Without the pictures, retype exactly the lines from the top of the entries below through the line that contains "S = bpy.context.scene".

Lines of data
## START

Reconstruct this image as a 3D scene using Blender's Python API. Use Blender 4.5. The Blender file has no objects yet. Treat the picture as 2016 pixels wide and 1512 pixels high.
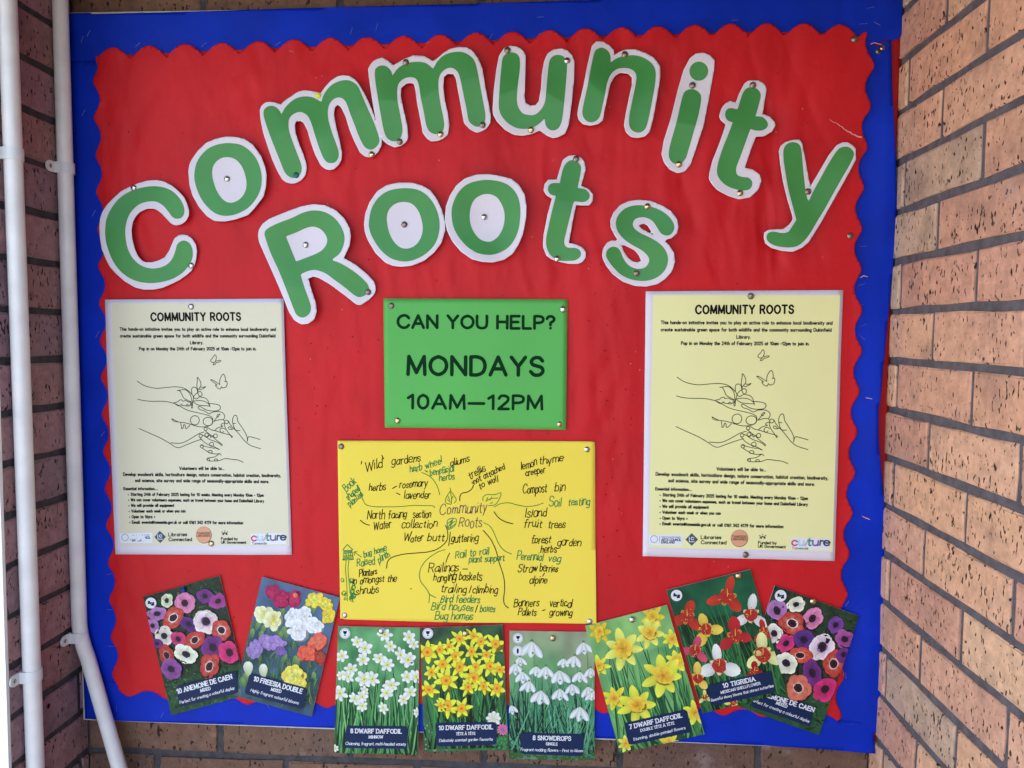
import bpy, bmesh, math, random
import numpy as np
from mathutils import Vector, Matrix, noise

random.seed(7)
rng = np.random.default_rng(7)
C = bpy.context.scene.collection
S = bpy.context.scene

# ------------------------------------------------------------------ camera
F, YAW, PITCH, ROLL = 1612.6, -0.0598, -0.06348, 0.00874
CP = np.array([0.76536, -1.29945, 0.62546])
def _basis():
    a, b, c = YAW, PITCH, ROLL
    f = np.array([math.sin(a)*math.cos(b), math.cos(a)*math.cos(b), math.sin(b)])
    r = np.array([math.cos(a), -math.sin(a), 0.0])
    u = np.cross(r, f)
    return math.cos(c)*r + math.sin(c)*u, -math.sin(c)*r + math.cos(c)*u, f
RT, UP, FW = _basis()
cam = bpy.data.cameras.new('camera'); co = bpy.data.objects.new('camera', cam); C.objects.link(co)
cam.sensor_width = 36; cam.sensor_fit = 'HORIZONTAL'; cam.lens = 36*F/2016
cam.clip_start = 0.01; cam.clip_end = 3000
M = Matrix.Identity(4)
for i in range(3):
    M[i][0], M[i][1], M[i][2], M[i][3] = RT[i], UP[i], -FW[i], CP[i]
co.matrix_world = M
S.camera = co

# ------------------------------------------------------------------ world, sun, exposure
SUN_EL, SUN_AZ = math.radians(38), math.radians(-48)     # sun stands behind the building
w = bpy.data.worlds.new('World'); S.world = w; w.use_nodes = True
nt = w.node_tree; bg = nt.nodes['Background']
sky = nt.nodes.new('ShaderNodeTexSky'); sky.sky_type = 'NISHITA'; sky.sun_disc = False
sky.sun_elevation = SUN_EL; sky.sun_rotation = SUN_AZ; sky.air_density = 1.0; sky.dust_density = 1.5
nt.links.new(sky.outputs[0], bg.inputs[0]); bg.inputs[1].default_value = 0.13
sl = bpy.data.lights.new('sun', 'SUN'); sl.energy = 4.0; sl.angle = math.radians(0.53); sl.color = (1, .95, .88)
so = bpy.data.objects.new('sun', sl); C.objects.link(so)
sd = Vector((math.sin(SUN_AZ)*math.cos(SUN_EL), math.cos(SUN_AZ)*math.cos(SUN_EL), math.sin(SUN_EL)))
so.rotation_euler = sd.to_track_quat('Z', 'Y').to_euler()
S.view_settings.view_transform = 'Standard'; S.view_settings.look = 'None'
S.view_settings.exposure = 2.52; S.view_settings.gamma = 1.0; S.view_settings.use_curve_mapping = False
S.render.engine = 'CYCLES'

# ------------------------------------------------------------------ helpers
XR, XL, YB = 1.2700, -0.0363, 0.0200       # right wall, left wall, back wall faces
BX0, BX1, BZ0, BZ1 = -0.0330, 1.2660, -0.0350, 1.1290

def W(pts, y=0.0):
    """points traced in the photograph, dropped on the plane Y = y (the board's own plane is Y = 0)"""
    p = np.atleast_2d(np.asarray(pts, float))
    d = FW[None] + ((p[:, 0]-1008)/F)[:, None]*RT[None] - ((p[:, 1]-756)/F)[:, None]*UP[None]
    t = (y - CP[1])/d[:, 1]
    return CP[None] + t[:, None]*d

def Z(s, ox, oy, pts):
    return [(ox+x/s, oy+y/s) for x, y in pts]

def lin(c):
    c = np.asarray(c, float)/255
    return np.where(c <= .04045, c/12.92, ((c+.055)/1.055)**2.4)
WREF = lin((214, 209, 232))
def alb(*c):
    """pigment of a print from its look beside white paper"""
    v = np.clip(lin(c)/WREF*.80, 0.004, .88)
    return (float(v[0]), float(v[1]), float(v[2]), 1.0)

def mat(name, col, rough=.6, spec=.4, metal=0, var=0, vscale=8, bump=0, bscale=200, attr=False, bdist=.001, vary_obj=0):
    m = bpy.data.materials.new(name); m.use_nodes = True
    n = m.node_tree.nodes; l = m.node_tree.links; b = n['Principled BSDF']
    b.inputs['Roughness'].default_value = rough; b.inputs['Metallic'].default_value = metal
    b.inputs['Specular IOR Level'].default_value = spec
    tc = n.new('ShaderNodeTexCoord')
    src = None
    if attr:
        a = n.new('ShaderNodeAttribute'); a.attribute_name = 'Col'; src = a.outputs['Color']
    else:
        r = n.new('ShaderNodeRGB'); r.outputs[0].default_value = (*col[:3], 1); src = r.outputs[0]
    if var:
        nz = n.new('ShaderNodeTexNoise'); nz.inputs['Scale'].default_value = vscale; nz.inputs['Detail'].default_value = 6
        l.new(tc.outputs['Object'], nz.inputs['Vector'])
        mr = n.new('ShaderNodeMapRange'); mr.inputs[1].default_value = .3; mr.inputs[2].default_value = .7
        mr.inputs[3].default_value = 1-var; mr.inputs[4].default_value = 1+var
        l.new(nz.outputs[0], mr.inputs[0])
        mx = n.new('ShaderNodeVectorMath'); mx.operation = 'SCALE'
        l.new(src, mx.inputs[0]); l.new(mr.outputs[0], mx.inputs['Scale']); src = mx.outputs[0]
    l.new(src, b.inputs['Base Color'])
    if bump:
        nz = n.new('ShaderNodeTexNoise'); nz.inputs['Scale'].default_value = bscale; nz.inputs['Detail'].default_value = 4
        l.new(tc.outputs['Object'], nz.inputs['Vector'])
        bp = n.new('ShaderNodeBump'); bp.inputs['Strength'].default_value = bump; bp.inputs['Distance'].default_value = bdist
        l.new(nz.outputs[0], bp.inputs['Height']); l.new(bp.outputs[0], b.inputs['Normal'])
    return m

def obj(name, V, Fc, m, parent=None, cols=None, smooth=False, loc=None):
    me = bpy.data.meshes.new(name)
    V = np.asarray(V, float)
    o = bpy.data.objects.new(name, me); C.objects.link(o)
    base = np.zeros(3)
    if parent is not None:
        o.parent = parent; base = np.array(world_loc(parent))
    elif loc is not None:
        o.location = loc; base = np.array(loc, float)
    me.from_pydata((V-base).tolist(), [], [list(map(int, f)) for f in Fc])
    if m: me.materials.append(m)
    if cols is not None:
        a = me.color_attributes.new('Col', 'FLOAT_COLOR', 'POINT')
        a.data.foreach_set('color', np.asarray(cols, np.float32).ravel())
    if smooth: me.polygons.foreach_set('use_smooth', [True]*len(me.polygons))
    me.update()
    return o

def world_loc(o):
    v = np.array(o.location)
    while o.parent: o = o.parent; v = v+np.array(o.location)
    return v

def tag(o, label, cat, group=None, kind=None):
    if label: o['label'] = label
    if cat: o['category'] = cat
    if group: o['group'] = group
    if kind: o['kind'] = kind
    return o

def thing(name, label, cat, loc, group=None):
    o = bpy.data.objects.new(name, None); C.objects.link(o); o.location = loc
    o.empty_display_size = .02
    return tag(o, label, cat, group)

def copy_of(src, parent=None, loc=None):
    c = src.copy(); C.objects.link(c); c.parent = parent
    if loc is not None: c.location = loc
    return c

def box(x0, x1, y0, y1, z0, z1):
    V = [(x, y, z) for x in (x0, x1) for y in (y0, y1) for z in (z0, z1)]
    Fc = [(0, 1, 3, 2), (4, 6, 7, 5), (0, 4, 5, 1), (2, 3, 7, 6), (0, 2, 6, 4), (1, 5, 7, 3)]
    return V, Fc

class MB:
    def __init__(s): s.V = []; s.F = []
    def add(s, V, Fc):
        k = len(s.V); s.V += [tuple(v) for v in V]; s.F += [tuple(i+k for i in f) for f in Fc]; return s

def tube(path, r, n=16, cap=True):
    P = [Vector(p) for p in path]; V = []; Fc = []
    up = Vector((0, 1, 0))
    for i, p in enumerate(P):
        t = (P[min(i+1, len(P)-1)]-P[max(i-1, 0)]).normalized()
        a = t.cross(up).normalized(); b = t.cross(a).normalized()
        for k in range(n):
            th = 2*math.pi*k/n
            V.append(tuple(p+(a*math.cos(th)+b*math.sin(th))*r))
    for i in range(len(P)-1):
        for k in range(n):
            Fc.append((i*n+k, i*n+(k+1) % n, (i+1)*n+(k+1) % n, (i+1)*n+k))
    if cap: Fc += [tuple(range(n))[::-1], tuple(range((len(P)-1)*n, len(P)*n))]
    return V, Fc

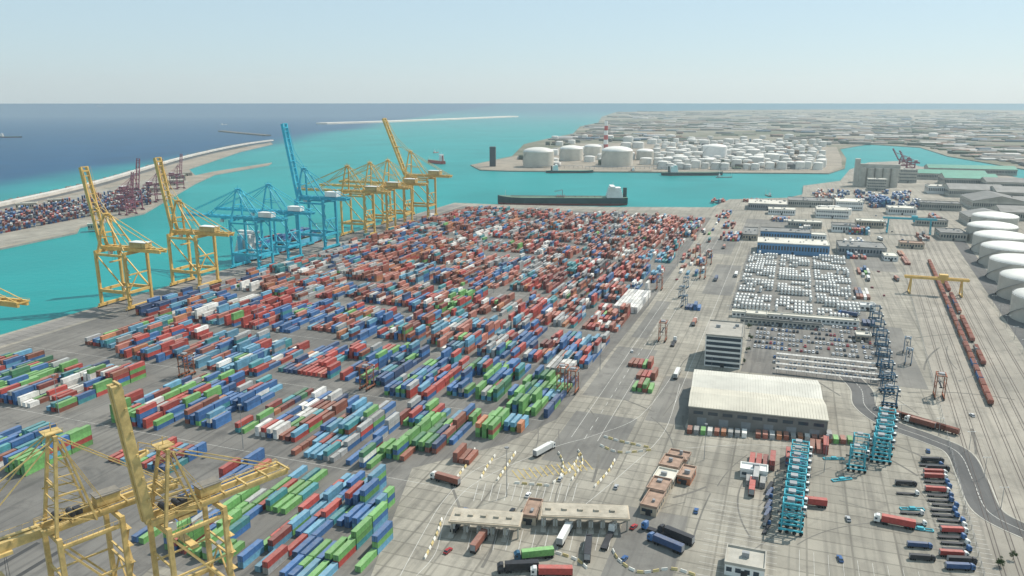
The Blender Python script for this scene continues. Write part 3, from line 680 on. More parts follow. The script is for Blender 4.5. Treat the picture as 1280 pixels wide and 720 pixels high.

## END

*Task answer*:
Reconstruct this image as a 3D scene using Blender's Python API. Use Blender 4.5. The Blender file has no objects yet. Treat the picture as 2016 pixels wide and 1512 pixels high.
import bpy, bmesh, math, random
import numpy as np
from mathutils import Vector, Matrix, noise

random.seed(7)
rng = np.random.default_rng(7)
C = bpy.context.scene.collection
S = bpy.context.scene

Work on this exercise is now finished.